Cyberyeti, on 2022-May-30, 01:05, said:
"at 1700 pre 15" is a total mystery to us in the colonies. I doubt very many are advocating for a course on race, I think the idea is to include more on race in history courses and do it more accurately.
Thinking about England and the USA is interesting. In some technical sense, history probably goes back just as far here as it does there. When you had dinosaurs, we had dinosaurs. But here, at least when I took history, there were a few words about Christopher Columbus, Queen Isabella and such, and then we jump forward to 1620 or so. I did buy 1066 and All That and read at least part of it, and in the 1940s I saw part of the Charles Laughton movie about Henry VII (it was on late, after my bedtime, so I did not make it all the way through). And I watched the coronation of Elizabeth on television, not quite live as I recall but I remember that being able to watch it almost in real-time in Minnesota was considered something of a technological breakthrough. And I knew a few other this and thats.
Growing up we get a perspective and education can enlarge on that. I would bicycle out to Fort Snelling, it's by the Mississippi, across from St. paul where I grew up. When I was in Boy Scouts I wrote an essay on the founding of St. Paul for a merit badge in something. The point is that, for me, history started in the early1800s. In my early 20s, I went to Boston and my perspective went further back. Then to Englan, and then later to Greece. Sure, I knew about the Oracle of Delphi but climbing a hill where they threw people off a cliff changed my perspective of history.
History should enlarge our perspective. It's not easy to do just by reading, but we can try.

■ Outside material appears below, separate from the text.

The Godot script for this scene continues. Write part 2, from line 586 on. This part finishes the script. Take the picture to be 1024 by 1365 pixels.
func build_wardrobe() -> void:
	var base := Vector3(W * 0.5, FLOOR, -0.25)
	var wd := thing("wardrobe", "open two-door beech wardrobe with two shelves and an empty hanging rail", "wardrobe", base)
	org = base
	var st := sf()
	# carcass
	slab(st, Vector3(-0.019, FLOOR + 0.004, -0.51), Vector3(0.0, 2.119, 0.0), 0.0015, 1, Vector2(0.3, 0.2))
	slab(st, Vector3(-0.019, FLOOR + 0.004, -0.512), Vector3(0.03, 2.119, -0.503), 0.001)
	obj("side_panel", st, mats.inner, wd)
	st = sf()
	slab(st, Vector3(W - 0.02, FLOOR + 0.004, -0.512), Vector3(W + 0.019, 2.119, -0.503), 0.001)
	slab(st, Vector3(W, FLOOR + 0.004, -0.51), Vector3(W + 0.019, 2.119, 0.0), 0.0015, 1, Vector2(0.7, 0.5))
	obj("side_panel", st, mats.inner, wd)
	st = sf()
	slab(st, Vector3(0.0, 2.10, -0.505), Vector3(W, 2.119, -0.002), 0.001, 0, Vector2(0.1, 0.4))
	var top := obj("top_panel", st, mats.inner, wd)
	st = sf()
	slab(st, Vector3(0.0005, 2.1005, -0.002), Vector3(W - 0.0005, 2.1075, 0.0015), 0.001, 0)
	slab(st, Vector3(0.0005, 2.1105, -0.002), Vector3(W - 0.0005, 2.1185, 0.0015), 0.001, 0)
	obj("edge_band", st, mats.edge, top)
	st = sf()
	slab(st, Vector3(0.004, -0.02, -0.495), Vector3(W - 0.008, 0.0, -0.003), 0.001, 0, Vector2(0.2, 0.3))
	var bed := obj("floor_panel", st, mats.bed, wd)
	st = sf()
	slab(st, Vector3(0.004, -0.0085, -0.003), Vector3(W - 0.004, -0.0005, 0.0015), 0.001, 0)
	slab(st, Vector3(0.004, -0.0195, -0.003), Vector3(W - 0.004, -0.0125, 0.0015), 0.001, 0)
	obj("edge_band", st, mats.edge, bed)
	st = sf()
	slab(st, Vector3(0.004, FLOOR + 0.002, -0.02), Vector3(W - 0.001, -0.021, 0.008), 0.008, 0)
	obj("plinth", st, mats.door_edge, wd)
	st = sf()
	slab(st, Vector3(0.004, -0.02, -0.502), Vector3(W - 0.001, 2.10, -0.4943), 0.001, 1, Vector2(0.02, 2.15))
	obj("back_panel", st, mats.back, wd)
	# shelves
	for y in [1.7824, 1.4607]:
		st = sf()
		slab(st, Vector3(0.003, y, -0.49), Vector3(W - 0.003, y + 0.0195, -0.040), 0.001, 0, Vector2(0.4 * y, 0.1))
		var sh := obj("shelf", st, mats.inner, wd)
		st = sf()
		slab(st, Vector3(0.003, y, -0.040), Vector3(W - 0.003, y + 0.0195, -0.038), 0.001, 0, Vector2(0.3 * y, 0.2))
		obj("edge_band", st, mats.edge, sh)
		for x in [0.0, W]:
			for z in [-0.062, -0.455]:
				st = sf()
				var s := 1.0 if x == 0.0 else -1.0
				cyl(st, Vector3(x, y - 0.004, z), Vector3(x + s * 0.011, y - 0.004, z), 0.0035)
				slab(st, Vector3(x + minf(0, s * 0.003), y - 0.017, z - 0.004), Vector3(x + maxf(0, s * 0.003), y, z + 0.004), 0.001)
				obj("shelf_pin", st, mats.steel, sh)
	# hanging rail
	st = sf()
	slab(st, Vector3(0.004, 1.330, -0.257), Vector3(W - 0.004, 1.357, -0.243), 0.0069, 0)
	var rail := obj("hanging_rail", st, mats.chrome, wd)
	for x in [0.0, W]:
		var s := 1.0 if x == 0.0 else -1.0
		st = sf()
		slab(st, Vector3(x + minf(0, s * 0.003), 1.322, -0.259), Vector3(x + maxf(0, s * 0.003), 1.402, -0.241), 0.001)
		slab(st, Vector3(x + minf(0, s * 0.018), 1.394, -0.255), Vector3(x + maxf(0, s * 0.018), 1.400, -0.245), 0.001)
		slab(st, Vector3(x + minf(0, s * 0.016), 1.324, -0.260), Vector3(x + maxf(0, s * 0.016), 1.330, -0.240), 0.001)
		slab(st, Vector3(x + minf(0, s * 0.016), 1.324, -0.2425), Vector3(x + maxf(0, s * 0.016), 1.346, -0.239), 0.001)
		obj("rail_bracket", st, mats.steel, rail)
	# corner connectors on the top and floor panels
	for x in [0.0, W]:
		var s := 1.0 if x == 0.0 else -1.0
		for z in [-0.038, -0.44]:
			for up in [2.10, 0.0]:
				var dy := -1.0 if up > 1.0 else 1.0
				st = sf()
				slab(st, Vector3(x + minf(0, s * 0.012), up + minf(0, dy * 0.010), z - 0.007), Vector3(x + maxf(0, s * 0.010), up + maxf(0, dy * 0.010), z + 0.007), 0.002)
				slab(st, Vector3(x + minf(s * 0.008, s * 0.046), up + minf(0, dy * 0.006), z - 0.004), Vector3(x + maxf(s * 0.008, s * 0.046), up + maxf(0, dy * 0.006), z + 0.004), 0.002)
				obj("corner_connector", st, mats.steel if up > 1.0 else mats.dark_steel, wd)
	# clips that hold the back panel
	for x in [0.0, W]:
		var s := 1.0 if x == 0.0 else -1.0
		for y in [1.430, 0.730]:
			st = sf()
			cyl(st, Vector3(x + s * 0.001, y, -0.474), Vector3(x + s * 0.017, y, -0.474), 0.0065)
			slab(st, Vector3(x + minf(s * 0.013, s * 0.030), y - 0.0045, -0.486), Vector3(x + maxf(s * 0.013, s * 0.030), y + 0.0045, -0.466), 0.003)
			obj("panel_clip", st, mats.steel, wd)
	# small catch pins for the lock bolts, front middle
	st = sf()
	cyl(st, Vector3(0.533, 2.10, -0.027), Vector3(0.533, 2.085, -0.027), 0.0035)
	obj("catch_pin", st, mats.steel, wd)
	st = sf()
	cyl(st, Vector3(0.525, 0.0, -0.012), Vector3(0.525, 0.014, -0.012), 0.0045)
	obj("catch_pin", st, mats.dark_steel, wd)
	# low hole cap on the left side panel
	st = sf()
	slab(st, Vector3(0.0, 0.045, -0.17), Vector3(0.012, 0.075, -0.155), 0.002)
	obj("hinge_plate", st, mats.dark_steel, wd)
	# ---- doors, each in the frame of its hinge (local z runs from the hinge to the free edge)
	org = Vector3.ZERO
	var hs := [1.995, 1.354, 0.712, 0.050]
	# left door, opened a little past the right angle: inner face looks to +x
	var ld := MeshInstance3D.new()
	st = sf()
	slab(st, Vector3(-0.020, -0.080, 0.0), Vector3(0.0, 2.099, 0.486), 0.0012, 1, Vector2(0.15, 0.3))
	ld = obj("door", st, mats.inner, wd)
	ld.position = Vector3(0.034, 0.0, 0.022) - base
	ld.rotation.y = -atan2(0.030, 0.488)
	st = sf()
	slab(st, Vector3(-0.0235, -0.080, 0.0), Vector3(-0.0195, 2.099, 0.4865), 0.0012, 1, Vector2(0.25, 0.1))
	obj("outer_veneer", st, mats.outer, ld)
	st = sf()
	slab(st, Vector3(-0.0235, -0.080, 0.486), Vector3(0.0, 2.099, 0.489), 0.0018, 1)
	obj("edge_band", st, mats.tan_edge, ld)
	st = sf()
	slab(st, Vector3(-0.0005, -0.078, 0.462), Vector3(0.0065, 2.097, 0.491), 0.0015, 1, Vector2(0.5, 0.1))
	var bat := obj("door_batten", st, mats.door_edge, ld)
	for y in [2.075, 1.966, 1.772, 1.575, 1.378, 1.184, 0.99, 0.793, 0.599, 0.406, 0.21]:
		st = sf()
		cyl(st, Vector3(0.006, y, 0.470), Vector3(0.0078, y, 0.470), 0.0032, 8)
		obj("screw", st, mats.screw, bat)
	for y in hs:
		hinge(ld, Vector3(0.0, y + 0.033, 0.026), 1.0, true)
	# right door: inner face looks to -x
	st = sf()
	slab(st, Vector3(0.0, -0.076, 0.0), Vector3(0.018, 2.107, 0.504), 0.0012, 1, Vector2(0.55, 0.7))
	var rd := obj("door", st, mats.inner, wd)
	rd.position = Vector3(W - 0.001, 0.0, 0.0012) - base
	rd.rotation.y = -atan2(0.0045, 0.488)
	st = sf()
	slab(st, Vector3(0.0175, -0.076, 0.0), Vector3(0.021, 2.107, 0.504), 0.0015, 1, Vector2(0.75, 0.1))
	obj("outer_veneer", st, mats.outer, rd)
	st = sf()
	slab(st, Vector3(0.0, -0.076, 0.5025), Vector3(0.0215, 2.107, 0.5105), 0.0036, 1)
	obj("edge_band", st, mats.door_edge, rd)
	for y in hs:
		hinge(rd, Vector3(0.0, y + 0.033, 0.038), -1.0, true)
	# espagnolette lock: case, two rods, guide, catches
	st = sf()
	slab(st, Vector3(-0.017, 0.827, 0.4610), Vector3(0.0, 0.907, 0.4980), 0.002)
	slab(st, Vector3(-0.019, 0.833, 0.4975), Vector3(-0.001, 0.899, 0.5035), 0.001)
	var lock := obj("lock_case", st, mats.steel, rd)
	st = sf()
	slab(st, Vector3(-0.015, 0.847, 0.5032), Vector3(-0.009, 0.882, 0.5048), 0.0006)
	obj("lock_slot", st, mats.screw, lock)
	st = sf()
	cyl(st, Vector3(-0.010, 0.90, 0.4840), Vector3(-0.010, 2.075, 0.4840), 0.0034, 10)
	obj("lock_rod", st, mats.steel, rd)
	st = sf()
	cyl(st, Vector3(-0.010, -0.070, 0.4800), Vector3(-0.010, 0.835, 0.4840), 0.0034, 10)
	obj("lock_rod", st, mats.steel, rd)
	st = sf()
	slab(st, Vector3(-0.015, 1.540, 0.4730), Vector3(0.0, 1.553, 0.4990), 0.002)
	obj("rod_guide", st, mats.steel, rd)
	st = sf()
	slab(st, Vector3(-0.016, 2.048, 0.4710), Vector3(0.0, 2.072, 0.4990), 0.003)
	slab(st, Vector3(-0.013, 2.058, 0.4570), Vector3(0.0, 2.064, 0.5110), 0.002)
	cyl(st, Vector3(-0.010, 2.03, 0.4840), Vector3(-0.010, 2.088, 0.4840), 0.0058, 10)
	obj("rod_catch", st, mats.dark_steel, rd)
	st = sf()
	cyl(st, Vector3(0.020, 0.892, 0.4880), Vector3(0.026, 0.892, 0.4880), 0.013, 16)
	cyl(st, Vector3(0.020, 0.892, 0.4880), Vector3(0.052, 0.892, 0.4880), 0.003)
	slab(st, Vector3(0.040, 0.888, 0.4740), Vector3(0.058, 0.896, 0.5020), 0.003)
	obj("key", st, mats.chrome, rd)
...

It sounds as if my high school experience had some features that were different from yours. At the end of my Sophomore years, when choosing my Junior year courses, the counselor suggested that I take Metal Shop so that I wouldn't be just a brain. I took his suggestion and was glad that I did. In my Senior year I took Engineering Drawing. It was the last period of the day, the teacher had an alcohol problem and so by last period he was not to clear on who was there and who wasn't. I usually wasn't. My girlfriend went to a different, and better, school so I would escape early and drive over to pick her up. I graduated in 1956 and that was the first year that each of the eight high schools in St. Paul was able to give out one four-year scholarship to a student of their choosing. I got it! When they announced it I was busy jabbering with friends and I was not sure I heard right. My Spanish teacher made a point of catching me in the hallway afterward to tell me she thought that I didn't deserve it. I understood her viewpoint, I have always liked her. Fate moves in mysterious ways.
Anyway, education should enlarge our perspective. And not just by telling us what we should think.